- Work to be completed -
Write the material out again in full, word for word. Do not include the pictures.
==*==
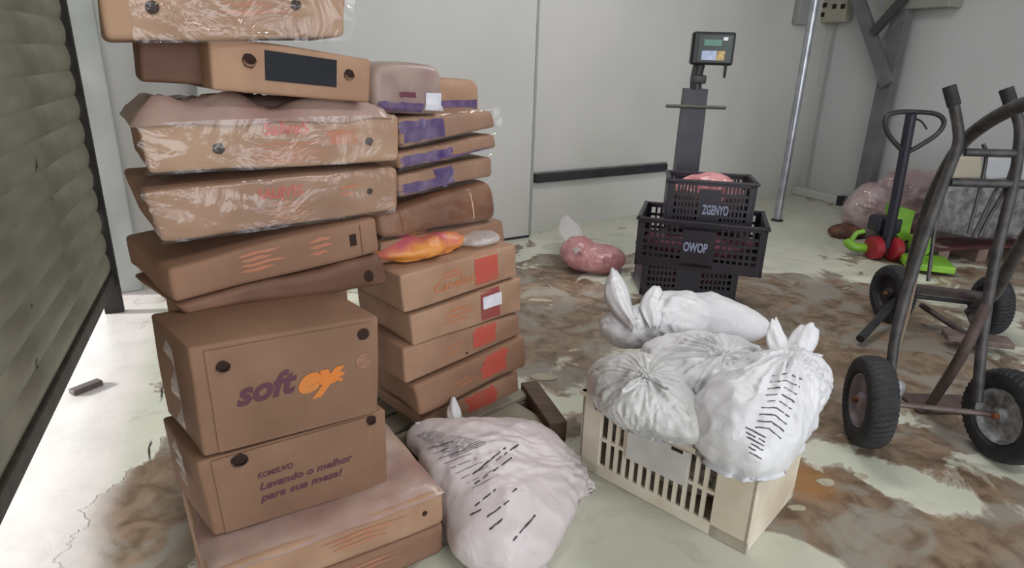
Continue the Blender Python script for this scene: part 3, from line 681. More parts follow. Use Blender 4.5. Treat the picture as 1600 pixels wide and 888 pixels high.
# pallet under right stack
pal = thing('wooden_pallet', 'low grey wooden pallet under the right stack of cartons', 'pallet', (PR.x, PR.y, 0))
R2m = Matrix((d2, n2, Vector((0, 0, 1)))).transposed(); pc = PR - d2 * .27 + n2 * .20
for i in range(4):
    mb = MB(); mb.box(Vector((pc.x, pc.y, .062)) + n2 * (-.17 + i * .125), (.62, .095, .02), R2m, .003); mb.obj('board', WOOD2, pal)
for i in (-1, 0, 1):
    mb = MB(); mb.box(Vector((pc.x, pc.y, .026)) + d2 * (i * .26), (.07, .46, .05), R2m, .004); mb.obj('stringer', WOOD, pal)
# dark beam + board beside
a = PZ(826, 606, .06); c = PZ(872, 672, .06); dd = (c - a).normalized(); mb = MB()
mb.box(Vector(((a.x + c.x) / 2, (a.y + c.y) / 2, .047)), ((c - a).length, .075, .09), Matrix((dd, Vector((-dd.y, dd.x, 0)), Vector((0, 0, 1)))).transposed(), .006)
tag(mb.obj('timber_beam', WOOD), 'short dark wet timber beam on the floor right of the pallet', 'beam')
a = PZ(785, 655, .05); mb = MB(); mb.box((a.x + .02, a.y, .03), (.22, .26, .05), R2m, .004)
tag(mb.obj('timber_board', WOOD2), 'pale grey board on the floor just behind the lying sack', 'board')

# ================================================================== SACK
sk = thing('printed_sack', 'white plastic sack with lines of grey print, lying on the floor by the cartons', 'sack', (.03, 1.75, 0))
cS = PZ(775, 745, .09)
def pz(px, py, z): return PZ(px, py, z) - cS
sp_ = lambda px, py, z, r, rz=0: (tuple(pz(px, py, z)), r, rz)
sbody, sbvh = bag_blob('sack_body', cS, [sp_(730, 715, .12, (.14, .15, .09)), sp_(775, 812, .08, (.125, .13, .08)), sp_(795, 850, .06, (.10, .07, .055)), sp_(805, 785, .075, (.15, .12, .07)), sp_(800, 700, .10, (.15, .13, .075)), sp_(855, 745, .05, (.12, .10, .05), 10), sp_(672, 685, .12, (.07, .06, .05), -30)],
    BAGP, sk, 2, .009, zmin=.003, sub=6, knot=PZ(900, 757, .03), pleat=.02, k=.09)
ear(PZ(890, 755, .04), PZ(930, 762, .02), (0.2, 1, .3), .07, BAGP, sk, seed=2, cup=.012, name='sack_neck')
ear(PZ(712, 672, .16), PZ(708, 622, .20), (1, .2, 0), .055, BAGW, sk, seed=5)
ear(PZ(685, 672, .16), PZ(650, 664, .17), (.2, 1, .3), .05, BAGW, sk, seed=6)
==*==
- Problem solution -
Continue the Blender Python script for this scene: part 3, from line 681. More parts follow. Use Blender 4.5. Treat the picture as 1600 pixels wide and 888 pixels high.
# pallet under right stack
pal = thing('wooden_pallet', 'low grey wooden pallet under the right stack of cartons', 'pallet', (PR.x, PR.y, 0))
R2m = Matrix((d2, n2, Vector((0, 0, 1)))).transposed(); pc = PR - d2 * .27 + n2 * .20
for i in range(4):
    mb = MB(); mb.box(Vector((pc.x, pc.y, .062)) + n2 * (-.17 + i * .125), (.62, .095, .02), R2m, .003); mb.obj('board', WOOD2, pal)
for i in (-1, 0, 1):
    mb = MB(); mb.box(Vector((pc.x, pc.y, .026)) + d2 * (i * .26), (.07, .46, .05), R2m, .004); mb.obj('stringer', WOOD, pal)
# dark beam + board beside
a = PZ(826, 606, .06); c = PZ(872, 672, .06); dd = (c - a).normalized(); mb = MB()
mb.box(Vector(((a.x + c.x) / 2, (a.y + c.y) / 2, .047)), ((c - a).length, .075, .09), Matrix((dd, Vector((-dd.y, dd.x, 0)), Vector((0, 0, 1)))).transposed(), .006)
tag(mb.obj('timber_beam', WOOD), 'short dark wet timber beam on the floor right of the pallet', 'beam')
a = PZ(785, 655, .05); mb = MB(); mb.box((a.x + .02, a.y, .03), (.22, .26, .05), R2m, .004)
tag(mb.obj('timber_board', WOOD2), 'pale grey board on the floor just behind the lying sack', 'board')

# ================================================================== SACK
sk = thing('printed_sack', 'white plastic sack with lines of grey print, lying on the floor by the cartons', 'sack', (.03, 1.75, 0))
cS = PZ(775, 745, .09)
def pz(px, py, z): return PZ(px, py, z) - cS
sp_ = lambda px, py, z, r, rz=0: (tuple(pz(px, py, z)), r, rz)
sbody, sbvh = bag_blob('sack_body', cS, [sp_(730, 715, .12, (.14, .15, .09)), sp_(775, 812, .08, (.125, .13, .08)), sp_(795, 850, .06, (.10, .07, .055)), sp_(805, 785, .075, (.15, .12, .07)), sp_(800, 700, .10, (.15, .13, .075)), sp_(855, 745, .05, (.12, .10, .05), 10), sp_(672, 685, .12, (.07, .06, .05), -30)],
    BAGP, sk, 2, .009, zmin=.003, sub=6, knot=PZ(900, 757, .03), pleat=.02, k=.09)
ear(PZ(890, 755, .04), PZ(930, 762, .02), (0.2, 1, .3), .07, BAGP, sk, seed=2, cup=.012, name='sack_neck')
ear(PZ(712, 672, .16), PZ(708, 622, .20), (1, .2, 0), .055, BAGW, sk, seed=5)
ear(PZ(685, 672, .16), PZ(650, 664, .17), (.2, 1, .3), .05, BAGW, sk, seed=6)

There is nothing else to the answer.